> **Dataset extract**
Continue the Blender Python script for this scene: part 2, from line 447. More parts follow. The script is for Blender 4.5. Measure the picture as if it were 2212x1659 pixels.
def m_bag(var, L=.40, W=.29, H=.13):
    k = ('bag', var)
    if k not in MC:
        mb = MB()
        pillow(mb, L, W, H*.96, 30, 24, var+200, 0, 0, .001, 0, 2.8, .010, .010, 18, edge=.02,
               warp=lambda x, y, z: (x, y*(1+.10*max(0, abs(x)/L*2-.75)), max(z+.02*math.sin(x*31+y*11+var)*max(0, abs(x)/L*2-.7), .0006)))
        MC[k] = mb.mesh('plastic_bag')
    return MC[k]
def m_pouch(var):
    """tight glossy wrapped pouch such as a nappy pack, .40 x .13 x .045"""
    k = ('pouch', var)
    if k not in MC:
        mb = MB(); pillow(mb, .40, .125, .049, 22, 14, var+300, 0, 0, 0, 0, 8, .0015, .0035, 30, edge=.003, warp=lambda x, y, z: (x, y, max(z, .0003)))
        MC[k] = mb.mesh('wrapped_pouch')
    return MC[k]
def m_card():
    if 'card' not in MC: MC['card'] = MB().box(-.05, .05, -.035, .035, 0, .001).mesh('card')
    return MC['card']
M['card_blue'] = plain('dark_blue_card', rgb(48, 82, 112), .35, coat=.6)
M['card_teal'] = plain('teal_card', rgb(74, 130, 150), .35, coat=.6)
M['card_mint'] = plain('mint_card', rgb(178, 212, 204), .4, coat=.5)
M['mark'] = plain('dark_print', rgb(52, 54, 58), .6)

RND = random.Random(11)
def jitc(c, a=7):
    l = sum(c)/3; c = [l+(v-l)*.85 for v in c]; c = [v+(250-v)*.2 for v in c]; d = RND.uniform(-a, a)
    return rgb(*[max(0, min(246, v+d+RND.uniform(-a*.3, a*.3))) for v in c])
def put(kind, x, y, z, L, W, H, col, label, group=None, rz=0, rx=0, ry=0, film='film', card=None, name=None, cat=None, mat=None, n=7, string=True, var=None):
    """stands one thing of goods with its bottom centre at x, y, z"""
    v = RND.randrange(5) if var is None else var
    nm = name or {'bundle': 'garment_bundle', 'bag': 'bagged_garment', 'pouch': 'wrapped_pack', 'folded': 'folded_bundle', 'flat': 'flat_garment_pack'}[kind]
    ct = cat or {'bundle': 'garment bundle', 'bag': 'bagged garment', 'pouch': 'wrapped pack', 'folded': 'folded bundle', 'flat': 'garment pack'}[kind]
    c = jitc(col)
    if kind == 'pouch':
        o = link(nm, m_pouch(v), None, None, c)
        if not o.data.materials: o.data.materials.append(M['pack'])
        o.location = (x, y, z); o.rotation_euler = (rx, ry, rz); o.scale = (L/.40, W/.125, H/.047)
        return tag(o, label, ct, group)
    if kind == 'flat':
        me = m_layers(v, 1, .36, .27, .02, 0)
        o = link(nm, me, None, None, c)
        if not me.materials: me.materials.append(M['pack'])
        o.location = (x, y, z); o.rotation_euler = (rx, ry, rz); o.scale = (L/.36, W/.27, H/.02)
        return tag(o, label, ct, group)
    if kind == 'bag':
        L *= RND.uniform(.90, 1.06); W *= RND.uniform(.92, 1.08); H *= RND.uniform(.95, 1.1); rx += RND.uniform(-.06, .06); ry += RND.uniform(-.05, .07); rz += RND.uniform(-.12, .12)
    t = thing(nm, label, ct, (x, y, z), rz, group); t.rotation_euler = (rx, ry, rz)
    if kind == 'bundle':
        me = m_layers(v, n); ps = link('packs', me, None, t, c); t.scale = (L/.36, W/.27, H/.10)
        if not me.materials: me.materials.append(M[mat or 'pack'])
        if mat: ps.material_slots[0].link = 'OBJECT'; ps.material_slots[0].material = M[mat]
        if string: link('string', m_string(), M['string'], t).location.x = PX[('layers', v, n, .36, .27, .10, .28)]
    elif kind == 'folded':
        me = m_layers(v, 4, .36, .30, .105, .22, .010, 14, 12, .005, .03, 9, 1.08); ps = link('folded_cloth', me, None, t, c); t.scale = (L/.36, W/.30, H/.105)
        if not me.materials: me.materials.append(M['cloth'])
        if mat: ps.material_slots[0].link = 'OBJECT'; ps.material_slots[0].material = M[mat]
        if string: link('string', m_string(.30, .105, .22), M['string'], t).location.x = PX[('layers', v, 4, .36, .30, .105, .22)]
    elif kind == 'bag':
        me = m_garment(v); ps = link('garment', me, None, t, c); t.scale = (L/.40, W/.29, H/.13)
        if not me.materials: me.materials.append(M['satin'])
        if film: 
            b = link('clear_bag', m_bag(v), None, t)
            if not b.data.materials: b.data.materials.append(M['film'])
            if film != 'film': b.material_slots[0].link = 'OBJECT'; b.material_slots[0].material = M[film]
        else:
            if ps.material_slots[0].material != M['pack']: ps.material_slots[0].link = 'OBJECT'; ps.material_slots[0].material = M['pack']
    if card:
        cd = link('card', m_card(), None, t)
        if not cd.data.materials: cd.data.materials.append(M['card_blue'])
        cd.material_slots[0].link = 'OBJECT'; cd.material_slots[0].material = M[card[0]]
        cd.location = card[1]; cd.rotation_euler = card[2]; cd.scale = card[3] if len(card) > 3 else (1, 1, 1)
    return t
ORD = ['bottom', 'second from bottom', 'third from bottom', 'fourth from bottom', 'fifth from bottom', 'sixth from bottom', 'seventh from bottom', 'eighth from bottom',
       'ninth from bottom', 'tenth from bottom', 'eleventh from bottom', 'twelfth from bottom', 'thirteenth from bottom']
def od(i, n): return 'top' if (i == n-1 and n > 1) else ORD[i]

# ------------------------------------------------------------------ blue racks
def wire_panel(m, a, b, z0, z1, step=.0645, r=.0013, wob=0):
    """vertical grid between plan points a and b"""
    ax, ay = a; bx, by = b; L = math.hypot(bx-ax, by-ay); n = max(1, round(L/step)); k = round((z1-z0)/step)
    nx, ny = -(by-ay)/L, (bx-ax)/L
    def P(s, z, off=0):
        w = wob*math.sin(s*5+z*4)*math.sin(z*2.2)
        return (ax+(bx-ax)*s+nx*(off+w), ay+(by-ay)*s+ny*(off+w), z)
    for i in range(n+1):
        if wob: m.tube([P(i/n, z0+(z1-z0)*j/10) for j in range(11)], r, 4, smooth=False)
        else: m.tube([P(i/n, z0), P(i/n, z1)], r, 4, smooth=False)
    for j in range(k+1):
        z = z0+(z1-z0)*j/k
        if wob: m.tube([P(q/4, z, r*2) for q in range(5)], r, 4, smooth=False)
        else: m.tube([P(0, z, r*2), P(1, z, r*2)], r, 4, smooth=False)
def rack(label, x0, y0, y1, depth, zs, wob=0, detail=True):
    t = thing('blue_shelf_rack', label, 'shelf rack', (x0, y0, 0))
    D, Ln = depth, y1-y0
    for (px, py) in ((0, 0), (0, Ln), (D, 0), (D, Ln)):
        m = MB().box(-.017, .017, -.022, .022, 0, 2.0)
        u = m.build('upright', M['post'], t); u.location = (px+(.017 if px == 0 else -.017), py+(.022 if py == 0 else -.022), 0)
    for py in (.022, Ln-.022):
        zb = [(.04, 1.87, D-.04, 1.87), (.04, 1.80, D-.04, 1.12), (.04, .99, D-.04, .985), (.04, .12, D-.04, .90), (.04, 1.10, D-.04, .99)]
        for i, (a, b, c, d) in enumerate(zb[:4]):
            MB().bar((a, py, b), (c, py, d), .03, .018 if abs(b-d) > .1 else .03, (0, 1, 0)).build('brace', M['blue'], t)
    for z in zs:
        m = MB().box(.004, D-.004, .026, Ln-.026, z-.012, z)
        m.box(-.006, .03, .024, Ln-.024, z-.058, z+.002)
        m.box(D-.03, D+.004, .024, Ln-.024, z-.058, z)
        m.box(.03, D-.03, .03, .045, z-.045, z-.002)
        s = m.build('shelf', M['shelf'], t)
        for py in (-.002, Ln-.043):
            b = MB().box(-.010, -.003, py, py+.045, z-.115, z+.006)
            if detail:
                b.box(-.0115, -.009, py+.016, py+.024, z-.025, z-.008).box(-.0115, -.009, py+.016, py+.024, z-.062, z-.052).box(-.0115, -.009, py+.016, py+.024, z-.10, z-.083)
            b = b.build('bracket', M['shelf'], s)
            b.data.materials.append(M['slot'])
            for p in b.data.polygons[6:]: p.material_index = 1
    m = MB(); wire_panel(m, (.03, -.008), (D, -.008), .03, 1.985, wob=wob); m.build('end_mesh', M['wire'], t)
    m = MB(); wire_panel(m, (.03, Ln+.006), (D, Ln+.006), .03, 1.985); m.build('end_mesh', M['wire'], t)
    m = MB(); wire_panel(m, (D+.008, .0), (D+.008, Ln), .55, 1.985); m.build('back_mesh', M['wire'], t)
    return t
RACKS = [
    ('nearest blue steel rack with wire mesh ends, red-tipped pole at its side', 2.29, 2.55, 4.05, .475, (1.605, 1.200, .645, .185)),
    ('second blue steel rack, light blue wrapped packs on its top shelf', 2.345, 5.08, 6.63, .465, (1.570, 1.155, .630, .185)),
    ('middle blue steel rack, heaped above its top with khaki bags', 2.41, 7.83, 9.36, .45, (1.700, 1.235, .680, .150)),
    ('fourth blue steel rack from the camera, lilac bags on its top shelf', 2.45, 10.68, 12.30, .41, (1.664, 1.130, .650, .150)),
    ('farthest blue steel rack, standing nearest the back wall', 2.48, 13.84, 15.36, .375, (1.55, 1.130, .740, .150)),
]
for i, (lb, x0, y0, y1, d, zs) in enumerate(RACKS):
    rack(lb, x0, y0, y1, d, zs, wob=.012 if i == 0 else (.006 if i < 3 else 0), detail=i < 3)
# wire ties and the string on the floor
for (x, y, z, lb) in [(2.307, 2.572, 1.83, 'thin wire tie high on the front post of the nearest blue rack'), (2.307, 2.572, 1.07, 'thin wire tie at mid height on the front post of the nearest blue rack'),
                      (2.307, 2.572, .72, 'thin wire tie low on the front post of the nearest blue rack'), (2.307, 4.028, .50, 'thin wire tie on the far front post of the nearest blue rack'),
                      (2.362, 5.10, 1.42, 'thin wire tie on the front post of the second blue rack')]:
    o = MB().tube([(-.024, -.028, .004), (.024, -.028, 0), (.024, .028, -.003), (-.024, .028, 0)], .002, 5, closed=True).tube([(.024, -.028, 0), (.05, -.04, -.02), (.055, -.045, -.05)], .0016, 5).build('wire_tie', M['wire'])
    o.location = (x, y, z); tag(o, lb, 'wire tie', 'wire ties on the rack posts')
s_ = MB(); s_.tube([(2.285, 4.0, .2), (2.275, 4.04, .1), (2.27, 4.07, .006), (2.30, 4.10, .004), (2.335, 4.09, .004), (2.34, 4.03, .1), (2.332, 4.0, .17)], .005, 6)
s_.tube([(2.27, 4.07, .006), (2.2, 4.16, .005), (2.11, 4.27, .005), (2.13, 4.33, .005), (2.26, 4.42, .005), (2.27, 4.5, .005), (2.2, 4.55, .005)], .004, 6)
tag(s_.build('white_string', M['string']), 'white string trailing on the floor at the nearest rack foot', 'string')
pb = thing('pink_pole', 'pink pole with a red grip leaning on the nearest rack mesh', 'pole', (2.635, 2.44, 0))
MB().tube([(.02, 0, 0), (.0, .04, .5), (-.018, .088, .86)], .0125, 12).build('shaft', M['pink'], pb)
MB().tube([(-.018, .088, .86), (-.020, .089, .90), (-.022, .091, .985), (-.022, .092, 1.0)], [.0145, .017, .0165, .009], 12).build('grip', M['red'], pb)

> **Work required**
Where a line holds the string "from", copy that line.

> **The response**
Continue the Blender Python script for this scene: part 2, from line 447. More parts follow. The script is for Blender 4.5. Measure the picture as if it were 2212x1659 pixels.
ORD = ['bottom', 'second from bottom', 'third from bottom', 'fourth from bottom', 'fifth from bottom', 'sixth from bottom', 'seventh from bottom', 'eighth from bottom',
       'ninth from bottom', 'tenth from bottom', 'eleventh from bottom', 'twelfth from bottom', 'thirteenth from bottom']
    ('fourth blue steel rack from the camera, lilac bags on its top shelf', 2.45, 10.68, 12.30, .41, (1.664, 1.130, .650, .150)),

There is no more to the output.